Yayoi Kunama & others.
- mcconnellgeorgia
- Jul 28, 2016
- 2 min read
Disappointing and unrewarding..
Yayoi Kusama exhibited this Summer at the Victoria Miro gallery in North East London. I had heard a while back that she would be exhibiting in London, and I was eager to see more of her work after seeing an exhibition in Copenhagen a few summers back. I had almost forgotten about the exhibition until a massive wave of Instagram posts of large pumpkins popping up on my newsfeed prompted me to get a move on and join the bandwagon. I decided that if even the most mainstream of my Instagram followers had trekked out to North London see a few pumpkins then surely I could too!
However it was disappointing and certainly not worth the 2 hour wait. If you weren't to know what the queue was for, one could easily mistake it for a One Direction book signing joining the hype to snap a photo for their Snapchat, Instagram and Facebook. Perhaps this is now the audience Kusama is appealing to? Creating art that is both easy on the eye and 'trippy' invites a younger audience to act as her means of promoting herself through all forms of social media. Fame can sometimes destroy rather than enhance the original meaning behind art. It soon becomes just creating art for the sake of art, rather than creating art with a purpose. The '15 minutes of fame' has been replaced with a '15 second Snapchat' in our modern age.
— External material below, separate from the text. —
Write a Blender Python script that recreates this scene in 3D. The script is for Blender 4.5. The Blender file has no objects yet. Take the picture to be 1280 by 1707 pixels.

Once I arrived at a teeny tiny entrance (which would clearly only fit teeny tiny teens), I found that after a 2 hour wait I would only get a 2 second viewing of the optical illusion of pumpkins in a mirrored box. So I did what any 'basic-bitch' would do... looked at the man holding the timer and tried to flirt my way to 3 seconds. Clearly unsuccessful at this, I went in, took my Insta-Snapchat-facebookable-tumblresque-photo in one go.. and shuffled out of the box. Behind me I looked at the queue of teenage girls with iPhones at the ready, and sighed. By shortening the length of viewing time to a few seconds, it sets people into a mad panic meaning they view the art not through their own eyes, but through a digital screen.


Surprisingly the most enjoyable part of the gallery was downstairs. And the best part.. not a soul in sight! The room was filled with installations and random pieces of linear sculptures floating around. Sure, it wasn't amazing... and I've forgotten the name of the artist... but it reminded me of the reason I love sculpture and installation; the way that it gives way for the audience to interact with the space around it. Every time someone walks up to a sculpture or installation, they will approach it in an entirely different and unique way each time. This, for me the is main purpose of creating installations or interactive art.